柄谷行人が「批評とポストモダン」を書き出した時代、思想界隈ではニューアカといふムーブメントが起きてゐた。大學生の多くが現代思想と呼ばれる。ニューアカ系の學者が日本に輸入した哲學書を讀んでゐた。柄谷行人もその現代思想を輸入した學者として數へられてゐた。柄谷自身そのやうな称号にうんざりしてゐた。批評とポストモダンの冒頭でかう語る。「新しい事態には新しい概念が必要であるという事は確かである。しかし、それは本当に新しい事態なのだろうかと、時々考えてしまう」柄谷はニューアカに片足を突つ込みながら、ニューアカそれ自體に非常に懐疑的であつた。懐疑的であつた理由は日本に於いてポストモダンがさういふ時代になつたといふ理由で流通した訳ではなくたゞの流行だつたからである。現に元々日本ではポストモダンの時代に於いて脱構築されるべき西洋型近代の時代はなかつた。近代がない以上ポストモダンの時代自體有り得ないだらう。私が不運だとおもふのはかういふ事をすぐに察知する柄谷の洞察力である。柄谷が單なる翻訳者であれば日本に於ける近代化の問題を考へずにすんだであらう。しかしかれは單なる翻訳者ではなく批評家であつた。日本の批評に於いて近代化出來ない日本は非常に重要な問題である。

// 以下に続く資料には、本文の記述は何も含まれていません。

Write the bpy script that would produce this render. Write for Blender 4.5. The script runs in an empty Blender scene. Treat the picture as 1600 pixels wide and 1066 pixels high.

とくにこの問題に積極的にコミットした批評家として福田恆存江藤淳吉本隆明が上げられる。この中で私は福田恆存に注目したい。福田恆存は近代化といふものを反近代性の中からでてくると考へた。柄谷も福田の近代感には影響を受けてゐたらしく現に福田の論文を引用してゐる。私は福田の近代感にこそ批評といふものがあるやうに思ふ。